DIRECTIVE: Output the records. Match them exactly.

WORKING DATA:

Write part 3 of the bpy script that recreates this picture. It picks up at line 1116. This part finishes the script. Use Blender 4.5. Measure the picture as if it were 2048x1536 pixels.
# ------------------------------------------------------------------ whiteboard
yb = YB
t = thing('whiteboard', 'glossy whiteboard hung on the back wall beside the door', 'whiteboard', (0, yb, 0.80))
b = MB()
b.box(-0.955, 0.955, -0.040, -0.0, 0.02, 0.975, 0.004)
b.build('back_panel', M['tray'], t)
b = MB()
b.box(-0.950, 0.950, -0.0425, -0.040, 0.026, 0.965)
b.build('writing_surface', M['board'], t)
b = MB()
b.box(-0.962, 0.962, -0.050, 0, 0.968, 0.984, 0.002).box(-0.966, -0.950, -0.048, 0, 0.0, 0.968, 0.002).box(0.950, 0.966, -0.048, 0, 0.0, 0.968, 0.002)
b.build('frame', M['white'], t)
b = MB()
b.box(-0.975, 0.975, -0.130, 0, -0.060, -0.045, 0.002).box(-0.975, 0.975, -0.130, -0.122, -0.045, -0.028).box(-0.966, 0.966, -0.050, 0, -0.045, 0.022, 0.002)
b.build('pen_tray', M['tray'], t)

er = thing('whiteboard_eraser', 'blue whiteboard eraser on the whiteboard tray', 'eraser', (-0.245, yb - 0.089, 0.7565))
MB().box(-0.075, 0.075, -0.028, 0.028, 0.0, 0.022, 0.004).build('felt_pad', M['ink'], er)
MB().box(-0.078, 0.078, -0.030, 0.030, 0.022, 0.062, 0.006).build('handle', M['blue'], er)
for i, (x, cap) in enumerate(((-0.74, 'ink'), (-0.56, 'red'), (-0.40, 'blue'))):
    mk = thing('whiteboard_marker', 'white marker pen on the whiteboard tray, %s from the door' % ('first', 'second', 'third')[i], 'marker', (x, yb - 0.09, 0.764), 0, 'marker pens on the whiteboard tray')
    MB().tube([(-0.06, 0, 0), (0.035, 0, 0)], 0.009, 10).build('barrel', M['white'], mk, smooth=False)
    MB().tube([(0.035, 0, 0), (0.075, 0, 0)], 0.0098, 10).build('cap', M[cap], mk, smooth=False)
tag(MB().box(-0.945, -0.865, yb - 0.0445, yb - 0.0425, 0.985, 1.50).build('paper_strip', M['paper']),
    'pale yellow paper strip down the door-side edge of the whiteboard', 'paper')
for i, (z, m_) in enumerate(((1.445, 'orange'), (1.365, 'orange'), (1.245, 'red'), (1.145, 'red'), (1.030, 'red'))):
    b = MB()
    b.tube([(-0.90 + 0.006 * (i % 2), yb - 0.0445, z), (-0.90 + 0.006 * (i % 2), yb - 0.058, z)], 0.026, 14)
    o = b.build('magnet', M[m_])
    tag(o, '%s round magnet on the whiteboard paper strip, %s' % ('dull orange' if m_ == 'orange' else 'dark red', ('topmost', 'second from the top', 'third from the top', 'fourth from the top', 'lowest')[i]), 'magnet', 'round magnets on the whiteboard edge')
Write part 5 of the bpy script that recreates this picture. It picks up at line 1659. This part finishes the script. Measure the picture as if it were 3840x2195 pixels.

COMPLETED EXERCISE:
Write part 3 of the bpy script that recreates this picture. It picks up at line 1116. This part finishes the script. Use Blender 4.5. Measure the picture as if it were 2048x1536 pixels.
# ------------------------------------------------------------------ whiteboard
yb = YB
t = thing('whiteboard', 'glossy whiteboard hung on the back wall beside the door', 'whiteboard', (0, yb, 0.80))
b = MB()
b.box(-0.955, 0.955, -0.040, -0.0, 0.02, 0.975, 0.004)
b.build('back_panel', M['tray'], t)
b = MB()
b.box(-0.950, 0.950, -0.0425, -0.040, 0.026, 0.965)
b.build('writing_surface', M['board'], t)
b = MB()
b.box(-0.962, 0.962, -0.050, 0, 0.968, 0.984, 0.002).box(-0.966, -0.950, -0.048, 0, 0.0, 0.968, 0.002).box(0.950, 0.966, -0.048, 0, 0.0, 0.968, 0.002)
b.build('frame', M['white'], t)
b = MB()
b.box(-0.975, 0.975, -0.130, 0, -0.060, -0.045, 0.002).box(-0.975, 0.975, -0.130, -0.122, -0.045, -0.028).box(-0.966, 0.966, -0.050, 0, -0.045, 0.022, 0.002)
b.build('pen_tray', M['tray'], t)

er = thing('whiteboard_eraser', 'blue whiteboard eraser on the whiteboard tray', 'eraser', (-0.245, yb - 0.089, 0.7565))
MB().box(-0.075, 0.075, -0.028, 0.028, 0.0, 0.022, 0.004).build('felt_pad', M['ink'], er)
MB().box(-0.078, 0.078, -0.030, 0.030, 0.022, 0.062, 0.006).build('handle', M['blue'], er)
for i, (x, cap) in enumerate(((-0.74, 'ink'), (-0.56, 'red'), (-0.40, 'blue'))):
    mk = thing('whiteboard_marker', 'white marker pen on the whiteboard tray, %s from the door' % ('first', 'second', 'third')[i], 'marker', (x, yb - 0.09, 0.764), 0, 'marker pens on the whiteboard tray')
    MB().tube([(-0.06, 0, 0), (0.035, 0, 0)], 0.009, 10).build('barrel', M['white'], mk, smooth=False)
    MB().tube([(0.035, 0, 0), (0.075, 0, 0)], 0.0098, 10).build('cap', M[cap], mk, smooth=False)
tag(MB().box(-0.945, -0.865, yb - 0.0445, yb - 0.0425, 0.985, 1.50).build('paper_strip', M['paper']),
    'pale yellow paper strip down the door-side edge of the whiteboard', 'paper')
for i, (z, m_) in enumerate(((1.445, 'orange'), (1.365, 'orange'), (1.245, 'red'), (1.145, 'red'), (1.030, 'red'))):
    b = MB()
    b.tube([(-0.90 + 0.006 * (i % 2), yb - 0.0445, z), (-0.90 + 0.006 * (i % 2), yb - 0.058, z)], 0.026, 14)
    o = b.build('magnet', M[m_])
    tag(o, '%s round magnet on the whiteboard paper strip, %s' % ('dull orange' if m_ == 'orange' else 'dark red', ('topmost', 'second from the top', 'third from the top', 'fourth from the top', 'lowest')[i]), 'magnet', 'round magnets on the whiteboard edge')
Write part 5 of the bpy script that recreates this picture. It picks up at line 1659. This part finishes the script. Measure the picture as if it were 3840x2195 pixels.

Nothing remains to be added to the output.